A antecipação da colheita apresenta a vantagem de reduzir o tempo de ocupação
da terra, enquanto a distribuição mais escalonada da mesma pode facilitar o
processo de comercialização. São aspectos que podem resultar em ganhos
econômicos significativos, na abacaxicultura irrigada.
A influência das diferentes datas de colheita no peso médio do fruto está
apresentada na Figura_3.
Como se pode observar na Figura_3, a antecipação da colheita, nas duas maiores
lâminas de irrigação, não resultou em prejuízo para o peso médio do fruto.
Apenas nas lâminas de 525 e 468 mm/ano verificou-se um ligeiro aumento no peso
médio dos frutos, nas colheitas subseqüentes à primeira. Para todas as lâminas,
verificou-se redução no peso médio dos frutos das duas últimas colheitas.

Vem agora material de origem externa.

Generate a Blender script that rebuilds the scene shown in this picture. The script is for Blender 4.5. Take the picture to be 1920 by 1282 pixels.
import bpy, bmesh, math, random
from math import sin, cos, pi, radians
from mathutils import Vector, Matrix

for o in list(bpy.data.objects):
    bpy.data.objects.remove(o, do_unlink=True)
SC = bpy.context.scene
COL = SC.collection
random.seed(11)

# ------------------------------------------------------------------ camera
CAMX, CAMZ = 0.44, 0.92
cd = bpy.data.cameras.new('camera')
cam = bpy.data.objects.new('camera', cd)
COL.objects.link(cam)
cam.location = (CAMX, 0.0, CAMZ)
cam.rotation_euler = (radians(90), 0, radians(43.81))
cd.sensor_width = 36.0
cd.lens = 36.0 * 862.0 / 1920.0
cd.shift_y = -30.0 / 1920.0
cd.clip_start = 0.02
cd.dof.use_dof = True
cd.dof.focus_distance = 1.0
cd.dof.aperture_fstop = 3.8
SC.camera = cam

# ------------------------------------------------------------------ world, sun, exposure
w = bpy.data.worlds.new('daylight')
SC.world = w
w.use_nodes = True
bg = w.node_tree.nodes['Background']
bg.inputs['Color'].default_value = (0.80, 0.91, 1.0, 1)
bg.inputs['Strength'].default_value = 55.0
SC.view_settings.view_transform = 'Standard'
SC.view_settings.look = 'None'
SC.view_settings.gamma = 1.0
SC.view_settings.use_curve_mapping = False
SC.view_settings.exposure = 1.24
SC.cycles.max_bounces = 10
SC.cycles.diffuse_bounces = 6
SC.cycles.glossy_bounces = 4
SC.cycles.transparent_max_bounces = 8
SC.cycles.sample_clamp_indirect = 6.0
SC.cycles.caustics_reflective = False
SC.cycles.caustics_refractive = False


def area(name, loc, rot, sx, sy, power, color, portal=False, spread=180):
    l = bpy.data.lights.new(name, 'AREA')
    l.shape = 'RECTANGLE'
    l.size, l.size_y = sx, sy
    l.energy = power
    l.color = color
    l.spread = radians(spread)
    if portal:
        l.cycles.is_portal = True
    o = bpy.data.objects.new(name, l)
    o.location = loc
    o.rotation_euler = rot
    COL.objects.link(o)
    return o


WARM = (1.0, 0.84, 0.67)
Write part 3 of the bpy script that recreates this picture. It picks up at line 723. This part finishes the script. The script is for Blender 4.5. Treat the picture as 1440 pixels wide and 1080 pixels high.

O peso fresco da folha 'D', coletada por ocasião da indução floral, indicativo
do vigor das plantas, variou na seguinte ordem, da mais alta lâmina de
irrigação para a mais baixa: 74,4g; 74,0g; 78,9g; 60,6g e 52,0g. Seguindo a
mesma ordem (da lâmina mais alta para a mais baixa), as estimativas de
produtividade final para cada tratamento foram de 47,5 t/ha; 46,8 t/ha; 49,6 t/
ha; 43,1 t/ha; e 35,8 t/ha (Souza et al., 1998), o que reflete a estreita
relação entre lâmina de água, vigor da planta e produção. Os resultados obtidos
mostram ainda que o maior vigor das plantas, em função das lâminas de água mais
altas, tornou-as mais sensíveis aos estímulos naturais para o florescimento,
com a conseqüente antecipação na colheita dos frutos.
CONCLUSÕES
1. Houve efeito positivo das lâminas crescentes de irrigação sobre a
diferenciação floral natural e antecipação no período de colheita do fruto, o
que resultou no encurtamento do ciclo da planta.
2. A antecipação do florescimento e da colheita não prejudicou o peso médio do
fruto, nas parcelas submetidas às maiores lâminas d'água.
3. As maiores lâminas de irrigação permitiram uma distribuição mais eqüitativa
da colheita, no período em que ela ocorreu.